Task instructions:
With pictures left out, retype the lines from the start of the records through the one that contains "COL = SC.collection".

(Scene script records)
· · · · · · ·

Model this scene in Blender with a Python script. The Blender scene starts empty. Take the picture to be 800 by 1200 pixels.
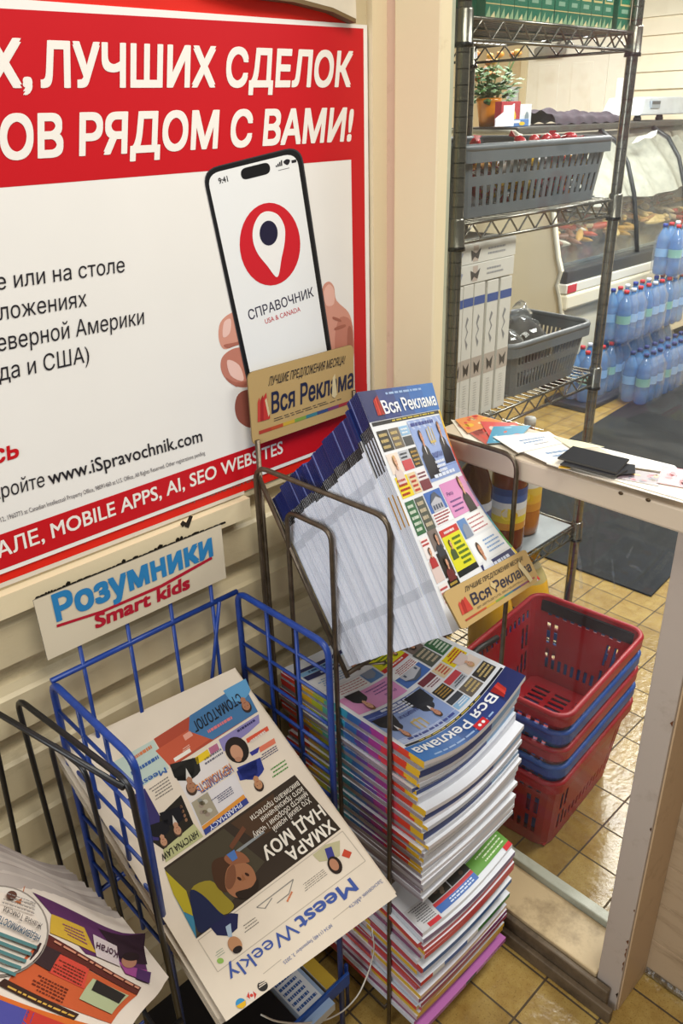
import bpy, math, random
from math import sin, cos, pi, radians, sqrt, atan2
from mathutils import Vector, Matrix
from mathutils.geometry import tessellate_polygon, delaunay_2d_cdt

random.seed(7)
SC = bpy.context.scene
COL = SC.collection

# ------------------------------------------------------------------ camera
# world: X runs along the poster wall (to the right, away), Y goes towards the poster wall, Z up; metres
FPX = 939.349
CAM = Vector((0.0, 0.0, 1.65))
RX = Vector((0.715456, -0.698237, -0.024247))
RD = Vector((-0.324322, -0.301181, -0.896719))
RF = Vector((0.618820, 0.649427, -0.441935))
cam_data = bpy.data.cameras.new('camera')
cam = bpy.data.objects.new('camera', cam_data)
COL.objects.link(cam)
cam_data.sensor_fit = 'HORIZONTAL'
cam_data.sensor_width = 36.0
cam_data.lens = FPX * 36.0 / 800.0
cam_data.clip_start = 0.02
cam_data.clip_end = 60
mw = Matrix((( RX.x, -RD.x, -RF.x, CAM.x), (RX.y, -RD.y, -RF.y, CAM.y), (RX.z, -RD.z, -RF.z, CAM.z), (0, 0, 0, 1)))
cam.matrix_world = mw
SC.camera = cam

# ------------------------------------------------------------------ world, lights, exposure
SC.view_settings.view_transform = 'Standard'
SC.view_settings.look = 'None'
SC.view_settings.gamma = 1.0
SC.view_settings.use_curve_mapping = False
SC.view_settings.exposure = -0.12
w = bpy.data.worlds.new('room_light')
SC.world = w
w.use_nodes = True
w.node_tree.nodes['Background'].inputs[0].default_value = (1.0, 0.96, 0.91, 1)
w.node_tree.nodes['Background'].inputs[1].default_value = 0.17

def area(name, loc, size, power, color=(1, 1, 1), aim=None):
    l = bpy.data.lights.new(name, 'AREA')
    l.shape = 'RECTANGLE'
    l.size, l.size_y = size
    l.energy = power
    l.color = color
    o = bpy.data.objects.new(name, l)
    COL.objects.link(o)
    o.location = loc
    d = (Vector(aim) - Vector(loc)) if aim else Vector((0, 0, -1))
    o.rotation_euler = d.to_track_quat('-Z', 'Y').to_euler()
    return o

area('shop_overhead_light', (3.7, 1.55, 2.75), (1.2, 0.35), 70, (1.0, 0.98, 0.93))
area('shop_overhead_light', (5.3, 1.5, 2.75), (1.2, 0.6), 90, (1.0, 0.98, 0.93))
area('shop_overhead_light', (5.2, 3.6, 2.75), (1.2, 1.2), 80, (1.0, 0.97, 0.9))
area('shop_overhead_light', (2.5, 0.0, 2.75), (1.2, 0.5), 60, (1.0, 0.98, 0.94))  # unseen lamp added to light the fronts of the shelved goods
area('entrance_ceiling_lamp', (0.55, -0.1, 2.75), (0.9, 0.9), 30, (1.0, 0.945, 0.86))
area('left_daylight_fill', (-1.9, 0.1, 1.9), (1.4, 1.6), 48, (0.93, 0.965, 1.0), (0.75, 0.7, 1.0))  # daylight from an unseen source, placed to brighten the left-facing page edges

# ------------------------------------------------------------------ helpers: pixels of the photo -> points in the place
def ray(x, y):
    return RX * ((x - 400) / FPX) + RD * ((y - 600) / FPX) + RF
def at_x(x, y, X):
    r = ray(x, y); return CAM + r * ((X - CAM.x) / r.x)
def at_y(x, y, Y):
    r = ray(x, y); return CAM + r * ((Y - CAM.y) / r.y)
def at_z(x, y, Z):
    r = ray(x, y); return CAM + r * ((Z - CAM.z) / r.z)
def at_plane(x, y, p, n):
    r = ray(x, y); return CAM + r * ((p - CAM).dot(n) / r.dot(n))
def proj(p):
    v = Vector(p) - CAM
    z = v.dot(RF)
    return 400 + FPX * v.dot(RX) / z, 600 + FPX * v.dot(RD) / z
def V(*a): return Vector(a)
def lerp(a, b, t): return a + (b - a) * t
def clamp(x, a=0.0, b=1.0): return max(a, min(b, x))

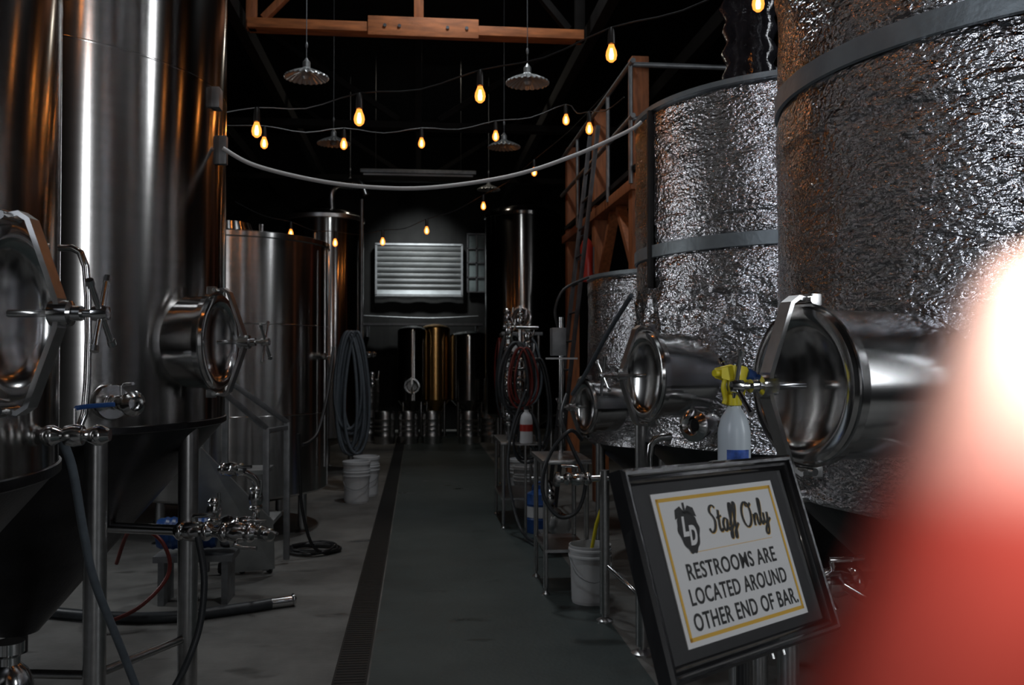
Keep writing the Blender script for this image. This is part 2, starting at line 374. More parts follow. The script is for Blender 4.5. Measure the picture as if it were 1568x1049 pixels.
lathe(T4,'rim',[(.62,3.9),(.635,3.91),(.635,3.96),(.62,3.97)],STEELD,(x,y,0),seg=64)
for a in(-30,-150,90): leg(T4,x+.5*math.cos(math.radians(a)),y+.5*math.sin(math.radians(a)),.8,.04)
manway(T4,(x-.1,y-.61,2.25),(-.16,-.98,.0),.7,.06)
for nx,ny,R,h,m in((-.12,18.6,.3,2.15,STEELD),(.36,18.9,.3,2.2,BRASS),(1.05,18.7,.4,2.05,STEEL)):
    t=root('steel_yeast_tank',(nx,ny,0)); lathe(t,'shell',[(R,.75),(R,h)]+dome(R,h,.12),m,(nx,ny,0),seg=64); lathe(t,'cone',[(R,.75),(.05,.4),(0,.4)],m,(nx,ny,0))
    for a in(-45,-135,90): leg(t,nx+R*.85*math.cos(math.radians(a)),ny+R*.85*math.sin(math.radians(a)),.85,.03)
    if m is STEELD: manway(t,(nx,ny-R+.01,1.05 if nx<1 else 1.3),(0,-1,0),.62,.06)
def keg(x,y,h=.6,r=.2,z0=0):
    k=root('beer_keg',(x,y,z0))
    pr=[(0,.04),(r*.75,.03),(r*.9,0),(r*.93,0),(r*.95,.08),(r,.13),(r,.17),(r*.97,.18),(r*.97,h*.42),(r*1.0,h*.45),(r*.97,h*.48),(r*.97,h*.55),(r,h*.58),(r*.97,h*.61),(r*.97,h*.75),(r,h*.77),(r*.95,h*.85),(r*.93,h*.98),(r*.9,h),(r*.85,h*.97),(r*.84,h*.86),(0,h*.84)]
    pr=[(a,b+z0) for a,b in pr]
    lathe(k,'keg_body',pr,SATIN,(x,y,0),seg=40); lathe(k,'keg_valve',[(0,h*.95+z0),(.03,h*.95+z0),(.03,h*.84+z0)],POL,(x,y,0),seg=16)
for x in(-.62,-.18,.26): keg(x,17.2)
keg(.95,17.1); keg(1.38,17.3); keg(-.95,17.9); keg(-.95,17.9,z0=.605); keg(1.5,18.1); keg(1.5,18.1,z0=.605)

# ------------------------------------------------------------------ right foil insulated tanks
def foil_tank(name,c,R,zb,zt,straps,mw,legs,cinch=None,seed=0):
    x,y=c; t=root(name,(x,y,0)); nu=360; nv=int((zt-zb)/.014); vs=[];fs=[]
    for j in range(nv+1):
        z=zb+(zt-zb)*j/nv
        for i in range(nu):
            a=2*math.pi*i/nu; ca,sa=math.cos(a),math.sin(a)
            r=R
            r+=.008*noise.noise(V((ca*3,sa*3,z*2+seed)))+.0045*noise.noise(V((ca*7,sa*7,z*14+seed)))
            f=((z-zb)/.58)%1.0; r+= .005*(1-f) + (.004 if f<.03 else 0)
            if cinch:
                dz=(z-cinch)/.12; w=math.exp(-dz*dz)
                r+= w*.03*(noise.noise(V((ca*8,sa*8,z*5+ca*4)))-.3)+ w*.035*abs(noise.noise(V((ca*18+z*8,sa*18-z*6,z*12))))
            for s in straps:
                w=math.exp(-((z-s)/.05)**2); r-= .012*w
            if zt-z<.05: r-= (.05-(zt-z))*.4
            vs.append((x+r*ca,y+r*sa,z))
    for j in range(nv):
        for i in range(nu):
            k=(i+1)%nu; fs.append((j*nu+i,j*nu+k,(j+1)*nu+k,(j+1)*nu+i))
    mesh(t,'foil_insulation_wrap',vs,fs,FOIL,ang=80)
    lathe(t,'tank_top',[(R-.01,zt-.02),(R+.012,zt-.015),(R+.012,zt+.01),(R*.95,zt+.02),(R*.2,zt+.05),(0,zt+.05)],TAPE,(x,y,0),seg=96)
    for s in straps:
        w=.035; lathe(t,'tape_strap',[(R,s-w),(R+.012,s-w+.003),(R+.012,s+w-.003),(R,s+w)],TAPE,(x,y,0),seg=128)
    cb=.3
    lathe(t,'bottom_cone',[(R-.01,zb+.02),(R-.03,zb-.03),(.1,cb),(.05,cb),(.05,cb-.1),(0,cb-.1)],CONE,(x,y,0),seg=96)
    alpha,dirn,mz,dep,sc=mw
    a=rad(180+alpha); n=V((math.cos(a),math.sin(a),0)); d=V((math.cos(rad(180+dirn)),math.sin(rad(180+dirn)),0))
    manway(t,V((x,y,mz))+n*(R-.01),d,sc,dep,handle_rot=15,back=.32)
    for lx,ly,lz in legs: leg(t,lx,ly,lz,.038)
    return t
R0=foil_tank('foil_insulated_tank',(2.231,2.8),1.0,1.15,4.9,(2.5,),(26,15,1.53,.35,.87),[(1.3,3.1,1.2),(2.6,3.6,1.1),(1.75,2.0,1.15)],seed=3)
R1=foil_tank('foil_insulated_tank',(2.228,4.9),1.0,1.15,2.94,(2.17,),(27,12,1.515,.23,.93),[(1.21,4.83,1.25),(2.6,5.7,1.1),(1.62,4.2,1.2)],cinch=1.84,seed=8)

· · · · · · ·

Full answer:
Model this scene in Blender with a Python script. The Blender scene starts empty. Take the picture to be 800 by 1200 pixels.
import bpy, math, random
from math import sin, cos, pi, radians, sqrt, atan2
from mathutils import Vector, Matrix
from mathutils.geometry import tessellate_polygon, delaunay_2d_cdt

random.seed(7)
SC = bpy.context.scene
COL = SC.collection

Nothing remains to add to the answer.